As bitcoin ventures out into uncharted territory, many institutional and retail traders are placing bets on its future price. As of Sunday, there is more than $10 billion in open futures contracts all seeking to profit on BTC’s rise or fall. This is a record amount of capital, according to crypto data firm Skew.
Futures give traders the right to buy or sell assets at a predetermined price, at a specified date or within a window of opportunity. They’re a way to gain exposure to a market without necessarily holding the underlying asset. A type of financial product, futures and other options invite institutional players into crypto markets.
As Skew CEO Emanuel Goh told CoinDesk Research Director Noelle Acheson: “In 2020, institutions finally embraced bitcoin but not always in the way one would expect. For instance, sophisticated investors such as hedge funds have been looking at capturing spreads by looking at the inefficiencies of this nascent market. This has translated in particular to leveraged funds positioning of CME bitcoin futures making new record shorts almost on a weekly basis in the last quarter of 2020.”
In fact, last week the Chicago Mercantile Exchange (CME) topped the charts in terms of bitcoin futures open interest, with more than $1.66 billion at stake. CME has become synonymous with institutional crypto involvement. Other derivatives platforms, including BitMEX, OKEx and Huobi are also seeing growing interest.
This influx of capital, coupled with bitcoin’s 24/7, global market infrastructure has led to some far-out speculation. Last week, one of the largest crypto options trading platforms Deribit opened a market allowing people to bet bitcoin will climb to $200,000 by Dec. 21, 2021.

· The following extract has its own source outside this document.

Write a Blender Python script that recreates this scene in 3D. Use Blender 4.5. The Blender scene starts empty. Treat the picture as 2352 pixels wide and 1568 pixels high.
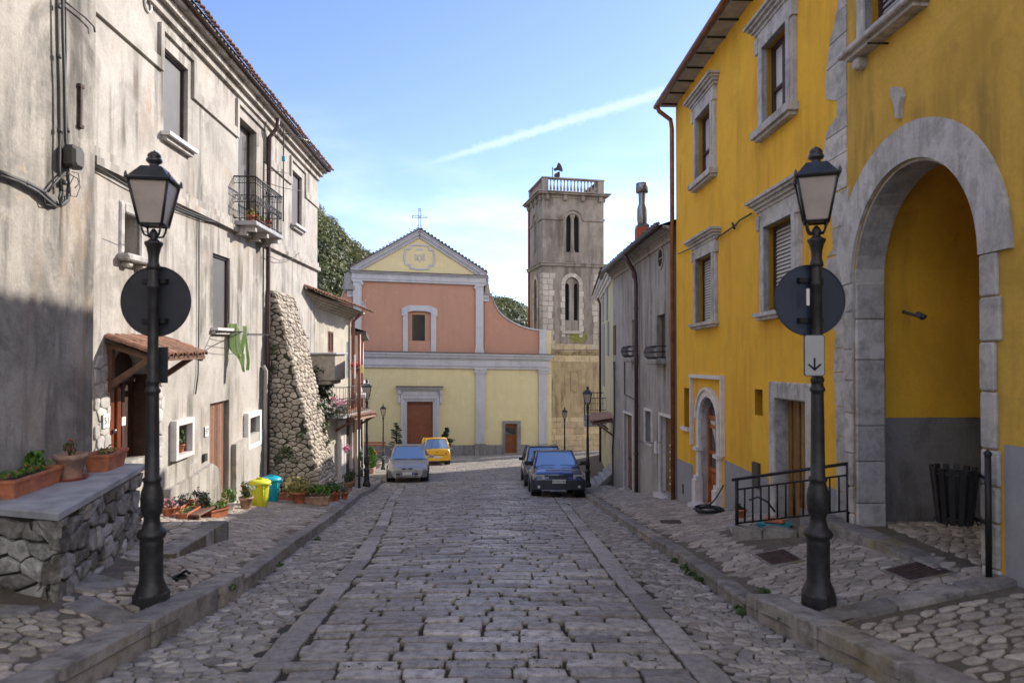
EXPO = 1.0
import bpy, math, random
from mathutils import Vector, Matrix
R = math.radians
rnd = random.Random(7)
scene = bpy.context.scene
COL = scene.collection

# ---------------------------------------------------------------- camera model
F = 1568.0                      # focal length in units of a 2352 wide frame (24 mm on full frame)
HOR = 805.0
PITCH = math.atan((HOR - 784.0) / F)
def ray(x, y):
    a, c = (x - 1176.0) / F, (784.0 - y) / F
    cp, sp = math.cos(PITCH), math.sin(PITCH)
    return Vector((a, cp - c * sp, sp + c * cp))

PROF = [(-30, .2), (0, 1.70), (7.9, 2.50), (8.6, 2.58), (24.3, 4.97), (27.5, 5.28), (36, 6.05), (45, 6.9), (60, 7.9), (90, 9), (400, 9)]
def drop(y):
    for (a, b), (c, d) in zip(PROF, PROF[1:]):
        if y <= c: return b + (d - b) * (y - a) / (c - a)
    return 9
def lerp(tab, y):
    if y <= tab[0][0]: return tab[0][1]
    for (a, b), (c, d) in zip(tab, tab[1:]):
        if y <= c: return b + (d - b) * (y - a) / (c - a)
    return tab[-1][1]
KL = [(3, -2.78), (4.4, -2.74), (6.9, -2.66), (8, -2.75), (13, -3.4), (20.7, -4.57), (27, -5.15), (28, -5.3)]
KR = [(3, 2.75), (4.4, 2.42), (6.1, 2.05), (10, 1.98), (19, 2.18), (27, 2.33), (40, 2.6)]
SL = [(3, -1.60), (8.4, -1.86), (13, -2.45), (20, -3.5), (26.8, -4.3)]
SR = [(3, 1.40), (7.9, 1.16), (17, 1.32), (27, 1.5)]
def z_road(x, y):
    camber = -.02 * min(2, abs(x)) ** 2 / 2
    return -drop(y) + camber + .02
def z_left(x, y): return -drop(y) + .10 + .12 * max(0, lerp(KL, y) - x)
def z_right(x, y):
    k = .19 if y < 9 else .19 - .05 * min(1, (y - 9) / 4)
    return -drop(y) + .07 + k * max(0, x - lerp(KR, y))
def z_any(x, y):
    if y < 28 and x < lerp(KL, y): return z_left(x, y)
    if y < 31 and x > lerp(KR, y): return z_right(x, y)
    return z_road(x, y)
def gpt(x, y, fn=z_any):
    d = ray(x, y); t = 1.0
    lo, hi = .5, 80.0
    for _ in range(60):
        t = (lo + hi) / 2
        if d.z * t > fn(d.x * t, d.y * t): lo = t
        else: hi = t
    return Vector((d.x * t, d.y * t, fn(d.x * t, d.y * t)))
def at_y(x, y, Y):
    d = ray(x, y); return d * (Y / d.y)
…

Volatility is the name of the game. As bitcoin tumbled nearly 15% below $30,000 trading yesterday – the steepest since it crossed $20,000 in December – billions worth of futures and options positions were liquidated.
Industry publication Decrypt (citing data from tracking site Bybt) reported over $1.14 billion was liquidated during this price pullback. Liquidations happen automatically when bitcoin’s price falls below a trader’s leveraged position.
As several cryptoratti have already pointed out – bitcoin’s $6,000 drop (and bounce back) was larger than what the crypto was worth at its lowest point last year.